The fake NES Classic Edition console has a plastic case so close to the original on the outside that it must have been moulded from a genuine console. On the front is "Entertainment System" in red, in a font that hints at a Chinese origin for the device. No Nintendo logo or fake thereof in sight.

Below the writing are power and reset buttons as per the original, though they are much more flimsy and irregular. There is a white power LED in contrast to the red original.

It comes with a cheap knock-off NES controller, which connects to the one of the pair of correct WII-style sockets on the front of the unit. On the rear is a mini-USB for power and a 3.5mm jack for AV. None of the HDMI you'd find on the genuine console. Plug it all in, connect a TV, and you are presented with a menu allowing you to select a game and start playing.

On the bottom of the unit is the full safety and regulatory info you'd expect on the Nintendo original, less of course a Nintendo logo. We'd expect this to have been copied directly from the original moulding.

Four screws hold the unit together, hidden under the rubber feet. Inside are small PCBs for connectors and switches, and a matchbox-size PCB containing the console electronics themselves. Compare with the large board in the genuine device, which you'll find in the link listed on the left. On the fake board is a CPU under an epoxy blob, and a large ROM chip presumably holding all those games.

It is fairly obvious that this is a general purpose CPU board, as it has a mostly unpopulated header for I/O, of which the populated lines serve the two controller sockets. There is no clue as to the CPU architecture employed.

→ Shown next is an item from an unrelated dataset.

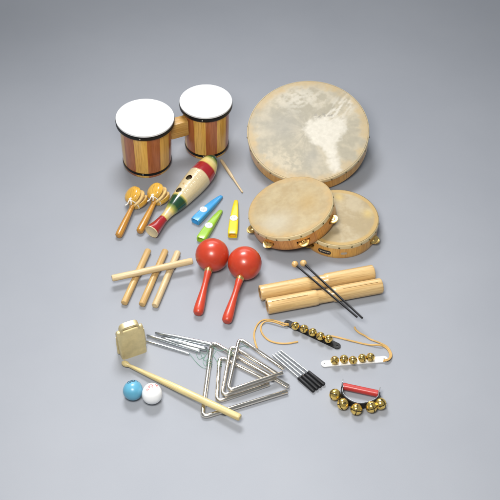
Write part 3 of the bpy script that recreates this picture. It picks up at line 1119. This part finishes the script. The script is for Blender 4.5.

It is interesting to look at this fake console and compare it with a genuine NES Classic Edition. The board is much smaller and it's evident there is less computing power in play probably due to the lack of need to support HDMI, plus there is no metal shield. It's unlikely that the knock-off would pass the EMC and similar tests that the genuine console would have done, for example.

I'll leave it to the reader to decide whether shelling out for a knock-off is better than buying the real thing, or running an emulator on a Raspberry Pi. It would be interesting to know whether that little CPU board could be cracked wide open and used for other purposes, though it looks a bit doubtful.

Still, an interesting exercise in taking a look inside a fake console.